Alguns dias depois, malgrado o compromisso verbal tacitamente assumido por Almitrin e, de forma coletiva e expressa, pelos três invasores presentes à reunião promovida pela Arout, a quadrilha de Chica Branca, após uma semana do Evento, voltou ao teatro do crime e continuou a derrubada da Floresta Tururina, desta vez, construindo barracos de madeira na área devastada.
20/02/02 - Segunda-Feira - Graças às diligências da OnG Campa, em cooperação com a Arout e a Construtora Freire Mello S.A., esta então passou a agir com energia, usando uma empresa de segurança particular, a qual expulsou a quadrilha e destruiu os seus barracos erguidos no local, assumindo o controle da Floresta degradada onde seguranças armados passam a dar guarda diuturna ao bloqueio.

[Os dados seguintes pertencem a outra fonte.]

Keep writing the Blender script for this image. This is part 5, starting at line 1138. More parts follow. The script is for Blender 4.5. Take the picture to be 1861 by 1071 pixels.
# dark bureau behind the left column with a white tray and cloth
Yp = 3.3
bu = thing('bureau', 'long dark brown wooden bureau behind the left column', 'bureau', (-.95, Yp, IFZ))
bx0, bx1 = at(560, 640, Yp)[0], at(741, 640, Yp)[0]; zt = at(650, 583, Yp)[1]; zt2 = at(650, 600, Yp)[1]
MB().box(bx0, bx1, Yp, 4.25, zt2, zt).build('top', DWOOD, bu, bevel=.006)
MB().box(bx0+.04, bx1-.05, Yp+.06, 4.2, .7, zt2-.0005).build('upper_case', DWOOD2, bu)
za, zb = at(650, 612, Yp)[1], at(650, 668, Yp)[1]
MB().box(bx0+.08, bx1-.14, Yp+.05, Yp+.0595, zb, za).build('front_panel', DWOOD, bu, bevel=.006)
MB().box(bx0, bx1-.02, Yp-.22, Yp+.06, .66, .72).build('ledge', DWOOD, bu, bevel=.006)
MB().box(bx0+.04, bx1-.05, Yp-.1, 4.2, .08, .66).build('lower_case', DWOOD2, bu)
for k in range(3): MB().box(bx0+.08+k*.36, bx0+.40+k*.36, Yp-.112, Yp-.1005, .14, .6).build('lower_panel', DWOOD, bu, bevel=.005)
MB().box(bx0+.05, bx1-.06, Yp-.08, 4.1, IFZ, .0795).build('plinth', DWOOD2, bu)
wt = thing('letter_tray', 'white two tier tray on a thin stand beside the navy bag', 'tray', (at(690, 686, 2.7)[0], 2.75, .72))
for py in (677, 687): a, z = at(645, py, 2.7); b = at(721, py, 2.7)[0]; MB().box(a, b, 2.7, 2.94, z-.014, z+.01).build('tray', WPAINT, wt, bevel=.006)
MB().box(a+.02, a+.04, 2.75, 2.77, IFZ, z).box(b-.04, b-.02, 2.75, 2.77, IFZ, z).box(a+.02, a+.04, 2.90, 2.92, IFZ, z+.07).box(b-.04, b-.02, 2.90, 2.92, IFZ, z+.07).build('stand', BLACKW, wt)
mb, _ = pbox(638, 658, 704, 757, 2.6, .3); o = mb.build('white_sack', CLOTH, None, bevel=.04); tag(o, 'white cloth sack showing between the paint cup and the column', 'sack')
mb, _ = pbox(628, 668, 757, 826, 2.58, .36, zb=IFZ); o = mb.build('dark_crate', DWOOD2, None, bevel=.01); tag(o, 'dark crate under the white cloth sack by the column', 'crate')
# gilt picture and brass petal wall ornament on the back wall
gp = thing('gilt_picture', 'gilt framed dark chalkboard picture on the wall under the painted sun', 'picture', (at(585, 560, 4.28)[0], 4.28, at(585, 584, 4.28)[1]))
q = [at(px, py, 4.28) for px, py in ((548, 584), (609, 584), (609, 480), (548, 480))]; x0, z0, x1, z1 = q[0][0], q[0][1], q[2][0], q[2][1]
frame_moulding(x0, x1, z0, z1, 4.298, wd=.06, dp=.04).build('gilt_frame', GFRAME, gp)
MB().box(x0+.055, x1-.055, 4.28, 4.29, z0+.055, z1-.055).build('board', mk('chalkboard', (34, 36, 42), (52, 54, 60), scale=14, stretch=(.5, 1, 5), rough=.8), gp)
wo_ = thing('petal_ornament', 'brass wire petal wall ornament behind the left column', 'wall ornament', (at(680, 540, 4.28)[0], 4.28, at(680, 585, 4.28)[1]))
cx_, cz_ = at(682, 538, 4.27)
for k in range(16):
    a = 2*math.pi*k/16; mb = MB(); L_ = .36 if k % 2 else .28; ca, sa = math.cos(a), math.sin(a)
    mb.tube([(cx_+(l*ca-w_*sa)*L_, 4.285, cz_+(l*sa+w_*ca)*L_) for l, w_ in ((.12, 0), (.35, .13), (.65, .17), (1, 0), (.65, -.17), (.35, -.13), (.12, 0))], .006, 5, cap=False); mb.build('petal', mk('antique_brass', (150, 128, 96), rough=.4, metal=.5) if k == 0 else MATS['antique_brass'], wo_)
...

A Freire Mello constroi um muro de arame farpado com estacas de concreto na parte frontal da Floresta, paralela à avenida Conceição, à espera dos procedimentos avençados na Plenária do Encontro de 29/11/2001.
Tururina é um exemplo a mais das centenas de áreas ambientais devastadas nas últimas três décadas, nesta ex-paradisíaca ilha equatorial de Caratateua, agora, com 97 por cento de suas florestas primitivas derrubadas e 100 por cento da sua original fauna silvestre dizimada. Hoje, transformada num favelão de miséria e de rios aterrados, onde cerca de 50 mil moradores carentes e miseráveis, sem infra-estrutura urbana e sem saneamento básico, vivem abaixo da linha da pobreza. Malgrado todas estas desgraças, Caratateua ainda guarda alguns traços originais, e determinados ecossistemas sobreviventes em sua estrutura ambiental, como nichos ecológicos semi-degradados e possíveis de restauração, incluindo praias, paisagens de orla, as falésias de até 10 metros de altura, superpostas a belas e bucólicas praias ainda isoladas e agrestes e alguns retalhos remanescentes de floresta equatorial úmida nas bandas sudoeste e sudeste (Florestas do Redentor [100 hectares] e Faixa Verde [80 hectares]) e no hemisfério oriental da Ilha (Florestas do Fama-Tucumãeira [que somam cerca de 500 hectares]).